## PROBLEM TO WORK ON
Output the material below in full, exactly as it is.

-- start --

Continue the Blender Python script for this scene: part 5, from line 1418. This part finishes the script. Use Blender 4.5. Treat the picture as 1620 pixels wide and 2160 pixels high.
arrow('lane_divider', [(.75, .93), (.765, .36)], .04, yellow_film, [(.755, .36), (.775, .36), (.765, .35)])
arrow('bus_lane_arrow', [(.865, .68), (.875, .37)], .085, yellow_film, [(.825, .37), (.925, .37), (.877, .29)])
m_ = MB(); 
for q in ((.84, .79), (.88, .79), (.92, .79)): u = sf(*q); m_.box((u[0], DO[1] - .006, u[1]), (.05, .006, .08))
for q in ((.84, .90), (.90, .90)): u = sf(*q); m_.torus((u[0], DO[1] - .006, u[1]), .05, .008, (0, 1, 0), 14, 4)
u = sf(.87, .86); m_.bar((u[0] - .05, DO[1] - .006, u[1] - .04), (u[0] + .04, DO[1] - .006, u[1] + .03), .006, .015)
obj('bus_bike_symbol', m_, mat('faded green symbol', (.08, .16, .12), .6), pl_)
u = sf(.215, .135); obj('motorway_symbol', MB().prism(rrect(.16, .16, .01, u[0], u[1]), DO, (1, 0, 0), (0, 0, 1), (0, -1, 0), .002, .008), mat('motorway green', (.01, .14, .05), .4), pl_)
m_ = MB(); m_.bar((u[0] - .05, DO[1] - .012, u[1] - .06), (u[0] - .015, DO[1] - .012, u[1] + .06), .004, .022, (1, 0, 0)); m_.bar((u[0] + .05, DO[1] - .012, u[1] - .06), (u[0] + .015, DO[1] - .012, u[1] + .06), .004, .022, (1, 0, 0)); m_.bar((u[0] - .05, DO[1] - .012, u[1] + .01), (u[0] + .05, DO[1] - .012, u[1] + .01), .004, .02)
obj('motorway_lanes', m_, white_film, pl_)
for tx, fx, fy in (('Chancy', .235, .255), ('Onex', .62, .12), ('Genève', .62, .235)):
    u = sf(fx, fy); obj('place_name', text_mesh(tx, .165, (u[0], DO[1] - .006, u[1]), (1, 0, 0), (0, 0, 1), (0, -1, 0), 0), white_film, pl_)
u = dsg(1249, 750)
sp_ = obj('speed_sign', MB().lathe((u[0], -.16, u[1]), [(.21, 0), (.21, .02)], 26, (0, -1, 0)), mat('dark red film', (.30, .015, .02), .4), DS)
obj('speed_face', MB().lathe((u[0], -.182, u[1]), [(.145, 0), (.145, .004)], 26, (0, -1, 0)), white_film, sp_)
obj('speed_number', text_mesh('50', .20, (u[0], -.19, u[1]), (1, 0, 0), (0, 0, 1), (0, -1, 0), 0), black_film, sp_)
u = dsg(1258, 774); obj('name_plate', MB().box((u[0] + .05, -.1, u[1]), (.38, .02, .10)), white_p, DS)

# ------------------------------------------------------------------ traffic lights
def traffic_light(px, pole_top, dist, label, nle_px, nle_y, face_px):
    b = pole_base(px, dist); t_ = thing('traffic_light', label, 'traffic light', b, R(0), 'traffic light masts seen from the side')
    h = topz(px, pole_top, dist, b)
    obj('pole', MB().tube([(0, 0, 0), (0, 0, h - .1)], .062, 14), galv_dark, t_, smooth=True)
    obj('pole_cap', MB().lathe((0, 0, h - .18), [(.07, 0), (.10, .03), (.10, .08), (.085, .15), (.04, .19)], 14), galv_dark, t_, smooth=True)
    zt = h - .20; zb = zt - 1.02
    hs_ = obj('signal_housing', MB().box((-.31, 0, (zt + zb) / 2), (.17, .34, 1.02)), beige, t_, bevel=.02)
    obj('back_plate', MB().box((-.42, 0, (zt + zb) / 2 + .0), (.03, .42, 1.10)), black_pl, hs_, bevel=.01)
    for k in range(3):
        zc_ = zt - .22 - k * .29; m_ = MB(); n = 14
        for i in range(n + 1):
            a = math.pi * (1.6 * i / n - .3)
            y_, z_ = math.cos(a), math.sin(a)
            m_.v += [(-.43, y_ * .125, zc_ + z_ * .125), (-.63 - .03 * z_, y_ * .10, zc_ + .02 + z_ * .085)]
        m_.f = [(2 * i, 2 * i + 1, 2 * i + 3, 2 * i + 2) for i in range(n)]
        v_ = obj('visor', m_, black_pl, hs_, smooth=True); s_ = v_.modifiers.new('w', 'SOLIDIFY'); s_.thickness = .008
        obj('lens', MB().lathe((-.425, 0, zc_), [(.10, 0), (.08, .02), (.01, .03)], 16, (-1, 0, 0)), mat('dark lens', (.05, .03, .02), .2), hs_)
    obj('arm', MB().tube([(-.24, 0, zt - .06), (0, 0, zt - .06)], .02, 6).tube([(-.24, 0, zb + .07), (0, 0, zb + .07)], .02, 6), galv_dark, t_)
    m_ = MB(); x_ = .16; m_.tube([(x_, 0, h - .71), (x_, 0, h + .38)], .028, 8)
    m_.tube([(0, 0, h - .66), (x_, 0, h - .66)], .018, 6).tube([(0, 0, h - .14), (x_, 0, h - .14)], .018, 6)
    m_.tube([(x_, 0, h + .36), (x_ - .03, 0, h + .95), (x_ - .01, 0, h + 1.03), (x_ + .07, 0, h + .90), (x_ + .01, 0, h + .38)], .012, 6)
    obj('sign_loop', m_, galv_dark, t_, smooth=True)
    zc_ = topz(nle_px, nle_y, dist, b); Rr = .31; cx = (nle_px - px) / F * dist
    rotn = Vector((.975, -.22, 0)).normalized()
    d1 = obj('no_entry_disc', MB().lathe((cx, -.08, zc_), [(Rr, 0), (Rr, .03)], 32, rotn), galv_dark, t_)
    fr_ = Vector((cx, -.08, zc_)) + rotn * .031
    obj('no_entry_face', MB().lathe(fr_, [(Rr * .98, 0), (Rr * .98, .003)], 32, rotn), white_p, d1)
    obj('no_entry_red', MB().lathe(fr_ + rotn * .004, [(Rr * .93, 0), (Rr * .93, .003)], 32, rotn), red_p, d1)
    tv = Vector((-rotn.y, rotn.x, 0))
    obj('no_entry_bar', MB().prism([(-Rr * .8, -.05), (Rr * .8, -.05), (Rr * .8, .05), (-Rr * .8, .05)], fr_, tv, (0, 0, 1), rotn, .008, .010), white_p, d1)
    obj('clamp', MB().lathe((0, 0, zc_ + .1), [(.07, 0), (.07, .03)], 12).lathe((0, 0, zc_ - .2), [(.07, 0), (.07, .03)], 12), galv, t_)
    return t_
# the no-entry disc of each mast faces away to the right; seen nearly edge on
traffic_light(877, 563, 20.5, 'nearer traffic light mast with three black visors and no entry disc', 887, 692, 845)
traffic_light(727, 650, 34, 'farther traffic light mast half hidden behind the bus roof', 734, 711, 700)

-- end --

## COMPLETE RESPONSE
Continue the Blender Python script for this scene: part 5, from line 1418. This part finishes the script. Use Blender 4.5. Treat the picture as 1620 pixels wide and 2160 pixels high.
arrow('lane_divider', [(.75, .93), (.765, .36)], .04, yellow_film, [(.755, .36), (.775, .36), (.765, .35)])
arrow('bus_lane_arrow', [(.865, .68), (.875, .37)], .085, yellow_film, [(.825, .37), (.925, .37), (.877, .29)])
m_ = MB(); 
for q in ((.84, .79), (.88, .79), (.92, .79)): u = sf(*q); m_.box((u[0], DO[1] - .006, u[1]), (.05, .006, .08))
for q in ((.84, .90), (.90, .90)): u = sf(*q); m_.torus((u[0], DO[1] - .006, u[1]), .05, .008, (0, 1, 0), 14, 4)
u = sf(.87, .86); m_.bar((u[0] - .05, DO[1] - .006, u[1] - .04), (u[0] + .04, DO[1] - .006, u[1] + .03), .006, .015)
obj('bus_bike_symbol', m_, mat('faded green symbol', (.08, .16, .12), .6), pl_)
u = sf(.215, .135); obj('motorway_symbol', MB().prism(rrect(.16, .16, .01, u[0], u[1]), DO, (1, 0, 0), (0, 0, 1), (0, -1, 0), .002, .008), mat('motorway green', (.01, .14, .05), .4), pl_)
m_ = MB(); m_.bar((u[0] - .05, DO[1] - .012, u[1] - .06), (u[0] - .015, DO[1] - .012, u[1] + .06), .004, .022, (1, 0, 0)); m_.bar((u[0] + .05, DO[1] - .012, u[1] - .06), (u[0] + .015, DO[1] - .012, u[1] + .06), .004, .022, (1, 0, 0)); m_.bar((u[0] - .05, DO[1] - .012, u[1] + .01), (u[0] + .05, DO[1] - .012, u[1] + .01), .004, .02)
obj('motorway_lanes', m_, white_film, pl_)
for tx, fx, fy in (('Chancy', .235, .255), ('Onex', .62, .12), ('Genève', .62, .235)):
    u = sf(fx, fy); obj('place_name', text_mesh(tx, .165, (u[0], DO[1] - .006, u[1]), (1, 0, 0), (0, 0, 1), (0, -1, 0), 0), white_film, pl_)
u = dsg(1249, 750)
sp_ = obj('speed_sign', MB().lathe((u[0], -.16, u[1]), [(.21, 0), (.21, .02)], 26, (0, -1, 0)), mat('dark red film', (.30, .015, .02), .4), DS)
obj('speed_face', MB().lathe((u[0], -.182, u[1]), [(.145, 0), (.145, .004)], 26, (0, -1, 0)), white_film, sp_)
obj('speed_number', text_mesh('50', .20, (u[0], -.19, u[1]), (1, 0, 0), (0, 0, 1), (0, -1, 0), 0), black_film, sp_)
u = dsg(1258, 774); obj('name_plate', MB().box((u[0] + .05, -.1, u[1]), (.38, .02, .10)), white_p, DS)

# ------------------------------------------------------------------ traffic lights
def traffic_light(px, pole_top, dist, label, nle_px, nle_y, face_px):
    b = pole_base(px, dist); t_ = thing('traffic_light', label, 'traffic light', b, R(0), 'traffic light masts seen from the side')
    h = topz(px, pole_top, dist, b)
    obj('pole', MB().tube([(0, 0, 0), (0, 0, h - .1)], .062, 14), galv_dark, t_, smooth=True)
    obj('pole_cap', MB().lathe((0, 0, h - .18), [(.07, 0), (.10, .03), (.10, .08), (.085, .15), (.04, .19)], 14), galv_dark, t_, smooth=True)
    zt = h - .20; zb = zt - 1.02
    hs_ = obj('signal_housing', MB().box((-.31, 0, (zt + zb) / 2), (.17, .34, 1.02)), beige, t_, bevel=.02)
    obj('back_plate', MB().box((-.42, 0, (zt + zb) / 2 + .0), (.03, .42, 1.10)), black_pl, hs_, bevel=.01)
    for k in range(3):
        zc_ = zt - .22 - k * .29; m_ = MB(); n = 14
        for i in range(n + 1):
            a = math.pi * (1.6 * i / n - .3)
            y_, z_ = math.cos(a), math.sin(a)
            m_.v += [(-.43, y_ * .125, zc_ + z_ * .125), (-.63 - .03 * z_, y_ * .10, zc_ + .02 + z_ * .085)]
        m_.f = [(2 * i, 2 * i + 1, 2 * i + 3, 2 * i + 2) for i in range(n)]
        v_ = obj('visor', m_, black_pl, hs_, smooth=True); s_ = v_.modifiers.new('w', 'SOLIDIFY'); s_.thickness = .008
        obj('lens', MB().lathe((-.425, 0, zc_), [(.10, 0), (.08, .02), (.01, .03)], 16, (-1, 0, 0)), mat('dark lens', (.05, .03, .02), .2), hs_)
    obj('arm', MB().tube([(-.24, 0, zt - .06), (0, 0, zt - .06)], .02, 6).tube([(-.24, 0, zb + .07), (0, 0, zb + .07)], .02, 6), galv_dark, t_)
    m_ = MB(); x_ = .16; m_.tube([(x_, 0, h - .71), (x_, 0, h + .38)], .028, 8)
    m_.tube([(0, 0, h - .66), (x_, 0, h - .66)], .018, 6).tube([(0, 0, h - .14), (x_, 0, h - .14)], .018, 6)
    m_.tube([(x_, 0, h + .36), (x_ - .03, 0, h + .95), (x_ - .01, 0, h + 1.03), (x_ + .07, 0, h + .90), (x_ + .01, 0, h + .38)], .012, 6)
    obj('sign_loop', m_, galv_dark, t_, smooth=True)
    zc_ = topz(nle_px, nle_y, dist, b); Rr = .31; cx = (nle_px - px) / F * dist
    rotn = Vector((.975, -.22, 0)).normalized()
    d1 = obj('no_entry_disc', MB().lathe((cx, -.08, zc_), [(Rr, 0), (Rr, .03)], 32, rotn), galv_dark, t_)
    fr_ = Vector((cx, -.08, zc_)) + rotn * .031
    obj('no_entry_face', MB().lathe(fr_, [(Rr * .98, 0), (Rr * .98, .003)], 32, rotn), white_p, d1)
    obj('no_entry_red', MB().lathe(fr_ + rotn * .004, [(Rr * .93, 0), (Rr * .93, .003)], 32, rotn), red_p, d1)
    tv = Vector((-rotn.y, rotn.x, 0))
    obj('no_entry_bar', MB().prism([(-Rr * .8, -.05), (Rr * .8, -.05), (Rr * .8, .05), (-Rr * .8, .05)], fr_, tv, (0, 0, 1), rotn, .008, .010), white_p, d1)
    obj('clamp', MB().lathe((0, 0, zc_ + .1), [(.07, 0), (.07, .03)], 12).lathe((0, 0, zc_ - .2), [(.07, 0), (.07, .03)], 12), galv, t_)
    return t_
# the no-entry disc of each mast faces away to the right; seen nearly edge on
traffic_light(877, 563, 20.5, 'nearer traffic light mast with three black visors and no entry disc', 887, 692, 845)
traffic_light(727, 650, 34, 'farther traffic light mast half hidden behind the bus roof', 734, 711, 700)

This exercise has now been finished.